Here are those who survived the ordeal.

Greta Ramelli (left) and Vanessa Marzullo disembark from a plane early on January 16 after being freed by IS militants. Photo: AFP
Greta Ramelli and Vanessa Marzullo
Two Italian aid workers, aged 20 and 21, returned home this week after being held hostage in Syria by militants for more than five months.
They were kidnapped while working for the aid group Horryaty, which specialises in health and clean water projects.
They were last heard of on December 31 when a video was posted online showing them dressed in black robes and headscarves and urging the Italian government to do everything it could to bring them home.
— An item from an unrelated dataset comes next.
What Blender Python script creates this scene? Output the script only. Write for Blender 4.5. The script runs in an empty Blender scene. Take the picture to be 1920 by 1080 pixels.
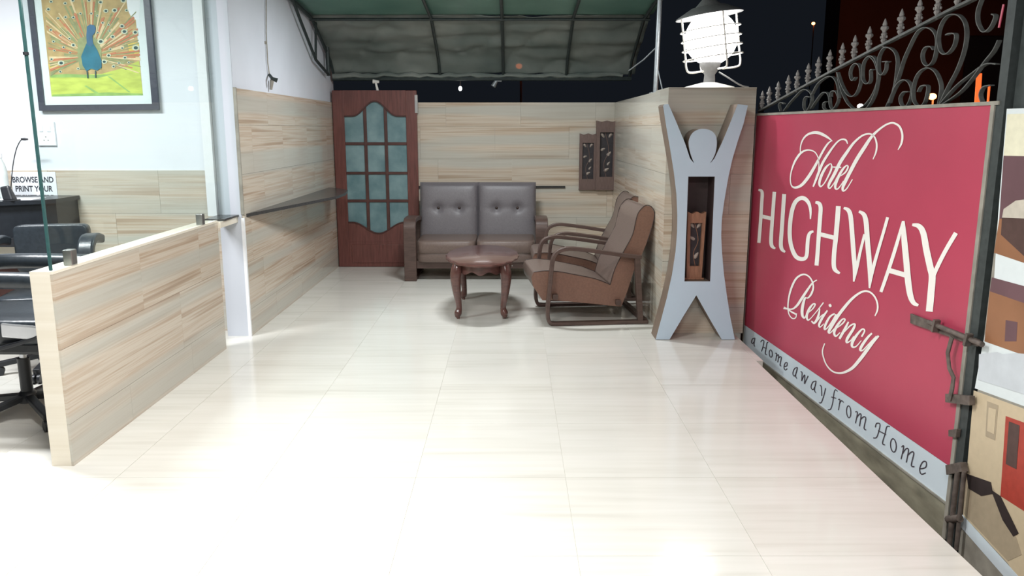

L-R: Ricardo Garcia Vilanova and Javier Espinosa upon their arrival at a military airbase in Madrid, after they were freed by the terror group. Photo: AP
Javier Espinosa, Ricardo Garcia Vilanova and Marc Marginedas
Three Spanish journalists who were released last March after being held hostage for months.
Espinosa, 49, and Vilanova, 42, were seized on September 16 as they tried to cross the Syrian border to Turkey.
Vilanova is a freelance photographer.
Award-winning reporter Espinosa has been a Middle East correspondent for El Mundo since 2002 and is based in Beirut. When he returned home, he was pictured running to embrace his son on the tarmac.
"Pure happiness," wrote Espinosa's girlfriend, the journalist Monica Garcia Prieto, on Twitter.
The third Spanish journalist, Marc Marginedas, who was seized separately in Syria in September was also freed. He is a correspondent for El Periodico.

From left: Edouard Elias, Didier Francois and Nicolas Henin (with his children) breathe a sigh of relief after arriving in Paris. Photo: Reuters
Edouard Elias, Didier Francois, Nicolas Henin and Pierre Torres
They were released in April after being held hostage for 10 months.
Francois and Elias, a freelance photographer, work for Europe 1 radio. Henin and Torres are freelance journalists.
The four went missing in June 2013 in two incidents. Two of the French journalists were taken after being interrogated by extremist fighters of the Islamic State of Iraq and the Levant in the eastern province of Raqqa.
According to a Syrian activist, Henin and Torres aroused the fighters' suspicion after he and the two journalists entered a school and asked to take photographs of them as they played football.
Nicolas Hammarstrom and Magnus Falkehed
The Swedish freelance journalists were released in early January after a month and a half in captivity.
Swedish officials declined to say who seized them or how they were set free.